- **What you need to do**: Read the lines that follow and pick out every one containing the word "high".

- **Source material**:
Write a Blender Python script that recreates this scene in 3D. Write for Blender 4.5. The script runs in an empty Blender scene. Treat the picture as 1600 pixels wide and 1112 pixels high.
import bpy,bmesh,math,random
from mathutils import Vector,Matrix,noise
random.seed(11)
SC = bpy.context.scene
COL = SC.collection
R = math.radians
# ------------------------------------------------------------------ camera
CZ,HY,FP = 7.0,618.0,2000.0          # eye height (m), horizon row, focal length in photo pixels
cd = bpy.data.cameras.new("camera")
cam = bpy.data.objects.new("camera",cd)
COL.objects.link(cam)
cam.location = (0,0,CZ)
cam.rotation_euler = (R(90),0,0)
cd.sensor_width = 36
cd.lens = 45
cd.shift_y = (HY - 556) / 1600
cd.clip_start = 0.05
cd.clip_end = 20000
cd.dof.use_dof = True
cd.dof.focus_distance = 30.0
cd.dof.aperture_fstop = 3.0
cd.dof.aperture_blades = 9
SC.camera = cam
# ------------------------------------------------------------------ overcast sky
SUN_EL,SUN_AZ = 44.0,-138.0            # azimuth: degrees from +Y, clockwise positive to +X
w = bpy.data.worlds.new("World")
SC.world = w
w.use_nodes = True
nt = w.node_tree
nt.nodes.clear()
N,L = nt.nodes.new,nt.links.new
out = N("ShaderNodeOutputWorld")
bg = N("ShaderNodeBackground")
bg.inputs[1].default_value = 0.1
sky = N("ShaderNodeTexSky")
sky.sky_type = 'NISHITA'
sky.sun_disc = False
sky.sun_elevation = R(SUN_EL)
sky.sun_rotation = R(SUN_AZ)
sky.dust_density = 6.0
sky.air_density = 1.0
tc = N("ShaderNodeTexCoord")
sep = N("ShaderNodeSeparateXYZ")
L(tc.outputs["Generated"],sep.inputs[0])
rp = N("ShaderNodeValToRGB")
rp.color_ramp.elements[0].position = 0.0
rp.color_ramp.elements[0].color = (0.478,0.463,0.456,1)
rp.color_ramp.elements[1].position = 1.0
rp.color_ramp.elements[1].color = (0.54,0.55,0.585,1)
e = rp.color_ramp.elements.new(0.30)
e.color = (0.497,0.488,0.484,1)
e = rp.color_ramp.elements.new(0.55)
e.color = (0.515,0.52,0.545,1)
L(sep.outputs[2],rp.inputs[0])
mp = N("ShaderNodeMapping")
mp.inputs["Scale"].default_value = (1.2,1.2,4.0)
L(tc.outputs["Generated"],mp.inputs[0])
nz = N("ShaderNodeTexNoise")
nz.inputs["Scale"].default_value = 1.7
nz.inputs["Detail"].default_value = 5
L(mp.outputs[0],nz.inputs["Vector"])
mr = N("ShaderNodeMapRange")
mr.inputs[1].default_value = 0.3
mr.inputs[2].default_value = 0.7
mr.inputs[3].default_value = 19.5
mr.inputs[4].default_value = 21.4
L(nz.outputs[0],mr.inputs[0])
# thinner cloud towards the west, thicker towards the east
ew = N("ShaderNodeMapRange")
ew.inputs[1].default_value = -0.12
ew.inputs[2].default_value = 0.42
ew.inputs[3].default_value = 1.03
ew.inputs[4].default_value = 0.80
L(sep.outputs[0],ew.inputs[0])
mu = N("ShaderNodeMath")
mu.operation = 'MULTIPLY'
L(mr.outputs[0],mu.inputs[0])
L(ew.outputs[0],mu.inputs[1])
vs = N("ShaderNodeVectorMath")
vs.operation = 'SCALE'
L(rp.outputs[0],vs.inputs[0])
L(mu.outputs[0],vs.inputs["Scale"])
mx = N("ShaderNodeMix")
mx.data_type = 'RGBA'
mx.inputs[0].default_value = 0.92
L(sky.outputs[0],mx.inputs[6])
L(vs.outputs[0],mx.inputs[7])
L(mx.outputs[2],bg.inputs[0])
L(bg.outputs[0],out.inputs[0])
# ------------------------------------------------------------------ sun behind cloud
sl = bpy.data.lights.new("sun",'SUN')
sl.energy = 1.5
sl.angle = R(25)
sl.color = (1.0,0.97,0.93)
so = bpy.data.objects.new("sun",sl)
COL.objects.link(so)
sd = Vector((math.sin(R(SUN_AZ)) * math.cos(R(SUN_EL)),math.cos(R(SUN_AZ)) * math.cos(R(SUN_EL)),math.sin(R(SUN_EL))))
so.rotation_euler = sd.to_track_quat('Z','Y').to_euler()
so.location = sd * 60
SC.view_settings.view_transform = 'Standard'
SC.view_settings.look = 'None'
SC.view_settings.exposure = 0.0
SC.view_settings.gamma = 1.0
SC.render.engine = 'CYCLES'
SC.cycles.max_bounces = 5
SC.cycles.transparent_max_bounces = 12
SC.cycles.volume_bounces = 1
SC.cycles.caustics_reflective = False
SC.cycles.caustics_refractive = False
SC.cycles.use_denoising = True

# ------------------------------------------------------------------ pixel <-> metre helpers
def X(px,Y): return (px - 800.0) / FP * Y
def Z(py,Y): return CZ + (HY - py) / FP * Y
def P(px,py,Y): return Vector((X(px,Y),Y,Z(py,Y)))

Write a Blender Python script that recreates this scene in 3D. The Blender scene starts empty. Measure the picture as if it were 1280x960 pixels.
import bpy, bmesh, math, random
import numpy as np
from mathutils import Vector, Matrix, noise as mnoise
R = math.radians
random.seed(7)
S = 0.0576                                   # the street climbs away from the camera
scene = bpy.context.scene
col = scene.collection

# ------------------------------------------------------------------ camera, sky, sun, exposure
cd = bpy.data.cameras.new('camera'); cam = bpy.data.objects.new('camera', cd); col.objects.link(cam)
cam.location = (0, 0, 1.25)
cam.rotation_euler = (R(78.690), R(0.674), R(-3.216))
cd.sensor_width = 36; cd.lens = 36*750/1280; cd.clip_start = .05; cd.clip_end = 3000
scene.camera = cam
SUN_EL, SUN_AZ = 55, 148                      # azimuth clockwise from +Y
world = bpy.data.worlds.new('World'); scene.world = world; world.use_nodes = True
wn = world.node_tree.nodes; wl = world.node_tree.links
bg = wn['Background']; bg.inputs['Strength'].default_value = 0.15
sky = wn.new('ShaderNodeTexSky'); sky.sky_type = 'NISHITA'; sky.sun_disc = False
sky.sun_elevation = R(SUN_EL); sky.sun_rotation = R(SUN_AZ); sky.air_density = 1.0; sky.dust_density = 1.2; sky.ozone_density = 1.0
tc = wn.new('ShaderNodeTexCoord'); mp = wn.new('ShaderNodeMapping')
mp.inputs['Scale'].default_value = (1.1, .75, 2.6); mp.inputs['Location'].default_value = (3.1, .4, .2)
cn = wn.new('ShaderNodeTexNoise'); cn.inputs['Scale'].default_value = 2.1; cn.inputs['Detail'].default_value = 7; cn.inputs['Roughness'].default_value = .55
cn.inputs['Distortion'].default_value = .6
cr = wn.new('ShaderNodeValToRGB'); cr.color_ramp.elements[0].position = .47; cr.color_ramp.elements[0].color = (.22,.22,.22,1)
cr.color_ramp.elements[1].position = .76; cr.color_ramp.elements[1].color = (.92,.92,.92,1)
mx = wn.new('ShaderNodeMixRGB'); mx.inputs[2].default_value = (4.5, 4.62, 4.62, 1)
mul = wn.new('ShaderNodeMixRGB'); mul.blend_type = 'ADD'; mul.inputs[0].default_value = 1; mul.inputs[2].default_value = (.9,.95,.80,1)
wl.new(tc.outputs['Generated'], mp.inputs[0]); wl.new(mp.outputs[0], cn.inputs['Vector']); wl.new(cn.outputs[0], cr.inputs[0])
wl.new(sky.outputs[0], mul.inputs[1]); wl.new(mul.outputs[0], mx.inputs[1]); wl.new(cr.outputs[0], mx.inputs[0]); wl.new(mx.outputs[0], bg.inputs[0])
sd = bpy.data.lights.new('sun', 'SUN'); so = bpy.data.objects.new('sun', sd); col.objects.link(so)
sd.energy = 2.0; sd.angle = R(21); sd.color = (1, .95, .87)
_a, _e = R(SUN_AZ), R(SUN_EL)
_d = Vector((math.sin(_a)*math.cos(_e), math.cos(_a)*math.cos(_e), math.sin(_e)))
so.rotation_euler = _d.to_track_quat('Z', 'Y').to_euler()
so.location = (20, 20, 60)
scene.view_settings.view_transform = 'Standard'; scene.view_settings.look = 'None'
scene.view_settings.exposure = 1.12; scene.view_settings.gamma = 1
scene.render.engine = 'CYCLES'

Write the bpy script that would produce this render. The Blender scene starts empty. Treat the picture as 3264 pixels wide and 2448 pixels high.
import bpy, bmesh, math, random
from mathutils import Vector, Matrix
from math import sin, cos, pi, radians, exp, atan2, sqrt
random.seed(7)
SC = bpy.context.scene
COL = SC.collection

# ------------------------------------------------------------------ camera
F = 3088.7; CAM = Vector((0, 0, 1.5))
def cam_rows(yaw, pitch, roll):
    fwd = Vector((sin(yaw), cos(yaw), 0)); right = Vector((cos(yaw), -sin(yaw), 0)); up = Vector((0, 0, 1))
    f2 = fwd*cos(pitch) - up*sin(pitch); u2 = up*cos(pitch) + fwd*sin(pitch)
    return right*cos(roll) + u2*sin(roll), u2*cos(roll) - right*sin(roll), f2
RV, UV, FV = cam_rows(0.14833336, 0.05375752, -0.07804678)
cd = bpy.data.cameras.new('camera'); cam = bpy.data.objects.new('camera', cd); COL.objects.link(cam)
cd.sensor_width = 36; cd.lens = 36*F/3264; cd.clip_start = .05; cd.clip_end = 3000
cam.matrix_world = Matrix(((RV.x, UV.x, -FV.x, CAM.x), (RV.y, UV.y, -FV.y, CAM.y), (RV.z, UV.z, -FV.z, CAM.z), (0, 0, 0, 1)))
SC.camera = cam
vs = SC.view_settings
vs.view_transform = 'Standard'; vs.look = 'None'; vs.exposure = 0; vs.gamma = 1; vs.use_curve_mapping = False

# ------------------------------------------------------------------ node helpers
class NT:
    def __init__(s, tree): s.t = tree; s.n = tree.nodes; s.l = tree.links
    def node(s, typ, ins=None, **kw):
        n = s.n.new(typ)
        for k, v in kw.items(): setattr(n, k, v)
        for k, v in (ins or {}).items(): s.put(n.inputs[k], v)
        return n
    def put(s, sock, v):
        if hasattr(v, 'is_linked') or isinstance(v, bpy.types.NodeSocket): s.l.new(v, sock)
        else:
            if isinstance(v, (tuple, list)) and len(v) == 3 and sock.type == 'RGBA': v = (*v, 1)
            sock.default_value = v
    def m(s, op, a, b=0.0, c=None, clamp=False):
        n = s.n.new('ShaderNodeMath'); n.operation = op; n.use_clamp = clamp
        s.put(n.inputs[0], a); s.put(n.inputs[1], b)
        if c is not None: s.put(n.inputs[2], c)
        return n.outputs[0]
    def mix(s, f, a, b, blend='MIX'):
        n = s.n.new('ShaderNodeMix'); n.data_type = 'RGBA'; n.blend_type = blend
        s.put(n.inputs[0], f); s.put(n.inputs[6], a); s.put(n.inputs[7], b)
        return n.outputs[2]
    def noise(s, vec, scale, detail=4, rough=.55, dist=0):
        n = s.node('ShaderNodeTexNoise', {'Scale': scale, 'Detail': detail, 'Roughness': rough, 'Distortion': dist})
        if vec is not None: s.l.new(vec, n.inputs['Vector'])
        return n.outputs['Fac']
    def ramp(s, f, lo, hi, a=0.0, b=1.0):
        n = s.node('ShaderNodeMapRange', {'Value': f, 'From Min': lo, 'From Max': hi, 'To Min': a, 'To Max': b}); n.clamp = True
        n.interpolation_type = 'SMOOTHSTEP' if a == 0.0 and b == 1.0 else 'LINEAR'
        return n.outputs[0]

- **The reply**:
Write a Blender Python script that recreates this scene in 3D. Write for Blender 4.5. The script runs in an empty Blender scene. Treat the picture as 1600 pixels wide and 1112 pixels high.
Write the bpy script that would produce this render. The Blender scene starts empty. Treat the picture as 3264 pixels wide and 2448 pixels high.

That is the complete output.